OBJECTIVE. Every line of the material below must be repeated exactly.
- - - -
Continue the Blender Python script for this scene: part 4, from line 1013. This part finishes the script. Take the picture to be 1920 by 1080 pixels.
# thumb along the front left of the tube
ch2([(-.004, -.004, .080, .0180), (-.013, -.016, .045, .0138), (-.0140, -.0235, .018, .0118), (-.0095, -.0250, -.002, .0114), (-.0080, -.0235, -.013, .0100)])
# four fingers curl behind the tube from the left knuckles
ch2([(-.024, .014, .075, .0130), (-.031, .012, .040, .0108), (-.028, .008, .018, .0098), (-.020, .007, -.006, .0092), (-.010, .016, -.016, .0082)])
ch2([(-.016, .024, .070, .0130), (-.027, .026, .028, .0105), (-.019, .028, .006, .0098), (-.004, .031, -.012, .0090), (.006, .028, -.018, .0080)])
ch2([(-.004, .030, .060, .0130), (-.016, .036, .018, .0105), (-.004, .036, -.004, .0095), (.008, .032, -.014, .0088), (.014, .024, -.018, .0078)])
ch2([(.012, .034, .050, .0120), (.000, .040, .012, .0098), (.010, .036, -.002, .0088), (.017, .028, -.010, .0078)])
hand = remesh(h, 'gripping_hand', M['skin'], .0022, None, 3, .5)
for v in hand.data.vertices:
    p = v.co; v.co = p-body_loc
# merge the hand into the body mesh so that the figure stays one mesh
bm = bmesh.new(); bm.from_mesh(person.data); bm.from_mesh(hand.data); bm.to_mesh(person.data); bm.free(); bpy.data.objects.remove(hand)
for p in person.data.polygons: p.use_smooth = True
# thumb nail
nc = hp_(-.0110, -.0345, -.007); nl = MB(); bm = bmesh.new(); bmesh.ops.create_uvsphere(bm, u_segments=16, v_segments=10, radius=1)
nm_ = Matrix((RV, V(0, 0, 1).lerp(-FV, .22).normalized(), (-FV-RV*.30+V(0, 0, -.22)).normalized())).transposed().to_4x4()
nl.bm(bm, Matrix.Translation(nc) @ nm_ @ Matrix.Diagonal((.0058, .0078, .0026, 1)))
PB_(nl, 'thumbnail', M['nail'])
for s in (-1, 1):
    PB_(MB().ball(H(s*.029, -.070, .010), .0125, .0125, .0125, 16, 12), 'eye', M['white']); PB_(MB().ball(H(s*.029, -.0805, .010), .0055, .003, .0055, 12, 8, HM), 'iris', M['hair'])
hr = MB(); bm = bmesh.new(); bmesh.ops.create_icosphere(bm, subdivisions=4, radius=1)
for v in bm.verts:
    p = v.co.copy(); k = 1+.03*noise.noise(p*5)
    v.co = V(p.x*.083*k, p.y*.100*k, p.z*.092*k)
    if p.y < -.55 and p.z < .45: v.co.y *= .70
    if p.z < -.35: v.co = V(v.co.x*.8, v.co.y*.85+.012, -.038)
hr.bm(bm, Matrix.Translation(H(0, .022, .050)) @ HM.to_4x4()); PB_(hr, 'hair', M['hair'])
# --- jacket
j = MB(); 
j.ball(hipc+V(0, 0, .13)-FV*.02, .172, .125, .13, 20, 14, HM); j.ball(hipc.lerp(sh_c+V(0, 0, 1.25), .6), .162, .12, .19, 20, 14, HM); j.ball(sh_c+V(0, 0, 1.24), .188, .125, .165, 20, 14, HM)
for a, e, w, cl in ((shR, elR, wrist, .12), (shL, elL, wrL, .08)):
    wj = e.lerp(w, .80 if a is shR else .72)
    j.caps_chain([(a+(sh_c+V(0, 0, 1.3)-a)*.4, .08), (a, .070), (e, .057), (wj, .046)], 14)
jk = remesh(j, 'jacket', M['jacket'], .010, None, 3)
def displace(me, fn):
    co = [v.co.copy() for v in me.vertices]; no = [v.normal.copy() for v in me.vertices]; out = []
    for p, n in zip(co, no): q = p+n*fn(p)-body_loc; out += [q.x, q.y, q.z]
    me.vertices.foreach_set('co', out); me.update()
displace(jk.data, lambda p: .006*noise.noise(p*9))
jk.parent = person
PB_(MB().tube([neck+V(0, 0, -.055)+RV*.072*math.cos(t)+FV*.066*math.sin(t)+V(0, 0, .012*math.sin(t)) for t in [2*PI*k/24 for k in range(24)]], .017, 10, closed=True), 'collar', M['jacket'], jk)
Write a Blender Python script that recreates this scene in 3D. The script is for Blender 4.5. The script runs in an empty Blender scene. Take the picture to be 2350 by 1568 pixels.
- - - -
RESULT FOR THIS EXERCISE.
Continue the Blender Python script for this scene: part 4, from line 1013. This part finishes the script. Take the picture to be 1920 by 1080 pixels.
# thumb along the front left of the tube
ch2([(-.004, -.004, .080, .0180), (-.013, -.016, .045, .0138), (-.0140, -.0235, .018, .0118), (-.0095, -.0250, -.002, .0114), (-.0080, -.0235, -.013, .0100)])
# four fingers curl behind the tube from the left knuckles
ch2([(-.024, .014, .075, .0130), (-.031, .012, .040, .0108), (-.028, .008, .018, .0098), (-.020, .007, -.006, .0092), (-.010, .016, -.016, .0082)])
ch2([(-.016, .024, .070, .0130), (-.027, .026, .028, .0105), (-.019, .028, .006, .0098), (-.004, .031, -.012, .0090), (.006, .028, -.018, .0080)])
ch2([(-.004, .030, .060, .0130), (-.016, .036, .018, .0105), (-.004, .036, -.004, .0095), (.008, .032, -.014, .0088), (.014, .024, -.018, .0078)])
ch2([(.012, .034, .050, .0120), (.000, .040, .012, .0098), (.010, .036, -.002, .0088), (.017, .028, -.010, .0078)])
hand = remesh(h, 'gripping_hand', M['skin'], .0022, None, 3, .5)
for v in hand.data.vertices:
    p = v.co; v.co = p-body_loc
# merge the hand into the body mesh so that the figure stays one mesh
bm = bmesh.new(); bm.from_mesh(person.data); bm.from_mesh(hand.data); bm.to_mesh(person.data); bm.free(); bpy.data.objects.remove(hand)
for p in person.data.polygons: p.use_smooth = True
# thumb nail
nc = hp_(-.0110, -.0345, -.007); nl = MB(); bm = bmesh.new(); bmesh.ops.create_uvsphere(bm, u_segments=16, v_segments=10, radius=1)
nm_ = Matrix((RV, V(0, 0, 1).lerp(-FV, .22).normalized(), (-FV-RV*.30+V(0, 0, -.22)).normalized())).transposed().to_4x4()
nl.bm(bm, Matrix.Translation(nc) @ nm_ @ Matrix.Diagonal((.0058, .0078, .0026, 1)))
PB_(nl, 'thumbnail', M['nail'])
for s in (-1, 1):
    PB_(MB().ball(H(s*.029, -.070, .010), .0125, .0125, .0125, 16, 12), 'eye', M['white']); PB_(MB().ball(H(s*.029, -.0805, .010), .0055, .003, .0055, 12, 8, HM), 'iris', M['hair'])
hr = MB(); bm = bmesh.new(); bmesh.ops.create_icosphere(bm, subdivisions=4, radius=1)
for v in bm.verts:
    p = v.co.copy(); k = 1+.03*noise.noise(p*5)
    v.co = V(p.x*.083*k, p.y*.100*k, p.z*.092*k)
    if p.y < -.55 and p.z < .45: v.co.y *= .70
    if p.z < -.35: v.co = V(v.co.x*.8, v.co.y*.85+.012, -.038)
hr.bm(bm, Matrix.Translation(H(0, .022, .050)) @ HM.to_4x4()); PB_(hr, 'hair', M['hair'])
# --- jacket
j = MB(); 
j.ball(hipc+V(0, 0, .13)-FV*.02, .172, .125, .13, 20, 14, HM); j.ball(hipc.lerp(sh_c+V(0, 0, 1.25), .6), .162, .12, .19, 20, 14, HM); j.ball(sh_c+V(0, 0, 1.24), .188, .125, .165, 20, 14, HM)
for a, e, w, cl in ((shR, elR, wrist, .12), (shL, elL, wrL, .08)):
    wj = e.lerp(w, .80 if a is shR else .72)
    j.caps_chain([(a+(sh_c+V(0, 0, 1.3)-a)*.4, .08), (a, .070), (e, .057), (wj, .046)], 14)
jk = remesh(j, 'jacket', M['jacket'], .010, None, 3)
def displace(me, fn):
    co = [v.co.copy() for v in me.vertices]; no = [v.normal.copy() for v in me.vertices]; out = []
    for p, n in zip(co, no): q = p+n*fn(p)-body_loc; out += [q.x, q.y, q.z]
    me.vertices.foreach_set('co', out); me.update()
displace(jk.data, lambda p: .006*noise.noise(p*9))
jk.parent = person
PB_(MB().tube([neck+V(0, 0, -.055)+RV*.072*math.cos(t)+FV*.066*math.sin(t)+V(0, 0, .012*math.sin(t)) for t in [2*PI*k/24 for k in range(24)]], .017, 10, closed=True), 'collar', M['jacket'], jk)
Write a Blender Python script that recreates this scene in 3D. The script is for Blender 4.5. The script runs in an empty Blender scene. Take the picture to be 2350 by 1568 pixels.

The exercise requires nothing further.